The thought experiment infers an intelligence that wouldn't make rounding errors, and to an all knowing super-intelligence the timeline probably would seem infinitely smooth. The demon can literally calculate how every interaction of everything in existence would interact, simultaneously, and instantly.
It wouldn't be possible, unless you invoked omniscience, thus allowing the demon to become an "observer" of the entire universe at every moment.. When not being observed, matter and energy break down into probability functions, and quantum fluctuations that seem wildly out of the scope of probability happen in this state on a constant basis. Apply this to the entire universe, and the frequency of these fluctuations becomes immeasuraby large, the result becoming a near infinite amount of times per second.
 

Beefbisquit

Well-Known Member
It wouldn't be possible, unless you invoked omniscience, thus allowing the demon to become an "observer" of the entire universe at every moment.. When not being observed, matter and energy break down into probability functions, and quantum fluctuations that seem wildly out of the scope of probability happen in this state on a constant basis. Apply this to the entire universe, and the frequency of these fluctuations becomes immeasuraby large, the result becoming a near infinite amount of times per second.
Yes, quantum theory, although incredibly accurate, only gives the probability that 'events' will happen.
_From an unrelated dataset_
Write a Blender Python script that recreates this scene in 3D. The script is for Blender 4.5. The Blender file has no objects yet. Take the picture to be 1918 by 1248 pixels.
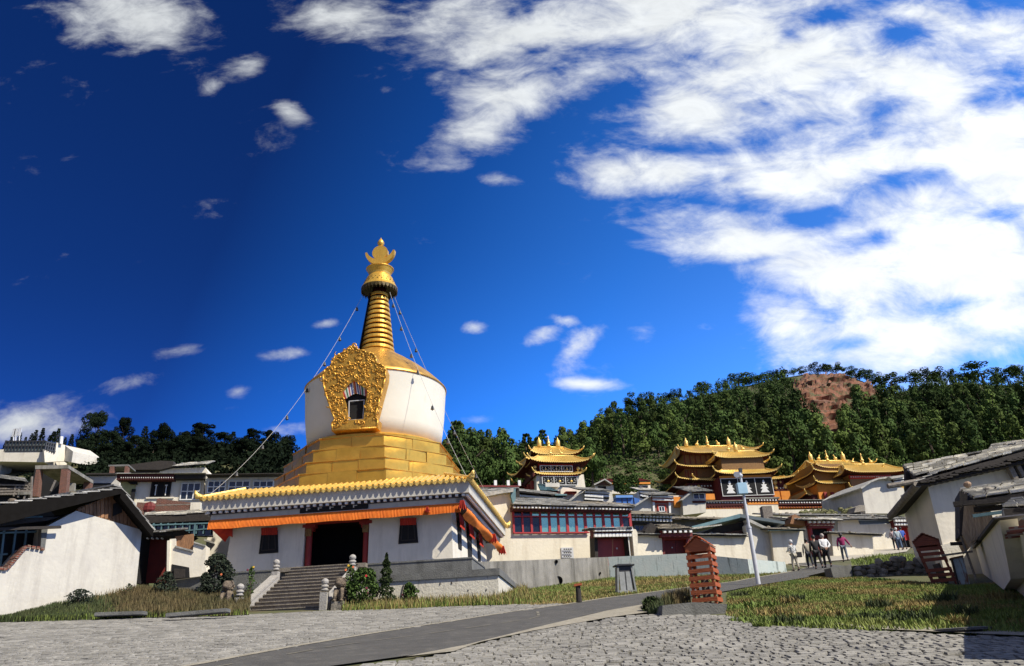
import bpy, bmesh, math, random
import numpy as np
from mathutils import Vector, Matrix, noise as mnoise

# ------------------------------------------------------------------ camera, world, sun, exposure
SC = bpy.context.scene
COL = SC.collection
R_ = math.radians
FOC, TH, RO = 1431.1, R_(23.94), R_(2.78)          # focal length in photo pixels, pitch, roll
Fv = Vector((0, math.cos(TH), math.sin(TH)))
R0 = Vector((1, 0, 0)); U0 = Vector((0, -math.sin(TH), math.cos(TH)))
Uv = U0 * math.cos(RO) + R0 * math.sin(RO)
Rv = R0 * math.cos(RO) - U0 * math.sin(RO)
cd = bpy.data.cameras.new('camera'); cam = bpy.data.objects.new('camera', cd); COL.objects.link(cam)
cd.sensor_fit = 'HORIZONTAL'; cd.sensor_width = 36.0; cd.lens = 36.0 * FOC / 1918.0
cd.clip_start = 0.1; cd.clip_end = 5000
cam.matrix_world = Matrix((Rv, Uv, -Fv)).transposed().to_4x4()
SC.camera = cam
SC.view_settings.view_transform = 'Standard'; SC.view_settings.look = 'None'
SC.view_settings.exposure = 0.38; SC.view_settings.gamma = 1.0

YAW = R_(-5.91)                                     # the temple's turn
TU = Vector((math.cos(YAW), math.sin(YAW), 0)); TV = Vector((-math.sin(YAW), math.cos(YAW), 0))
BETA, SEL = R_(62), R_(47)
sunh = TU * math.sin(BETA) - TV * math.cos(BETA)    # horizontal direction towards the sun
SUNV = (sunh * math.cos(SEL) + Vector((0, 0, math.sin(SEL)))).normalized()
sd = bpy.data.lights.new('sun', 'SUN'); sd.energy = 4.9; sd.angle = R_(0.5); sd.color = (1.0, 0.93, 0.81)
sun = bpy.data.objects.new('sun', sd); COL.objects.link(sun)
sun.rotation_euler = SUNV.to_track_quat('Z', 'Y').to_euler()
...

But in order for La Place's demon to work, you have to assume that he would know all of the laws of the universe, and I think it's fairly certain to say that humans don't know all of the laws of the universe at this point. I think (conjecture) that quantum theory will be explained further. With that being said, (and this only being a thought experiment) I think it's at least worth conceiving that the idea of a unifying theory might be possible.

So, I guess the question would be; If a unifying theory is possible, could La Place's demon work?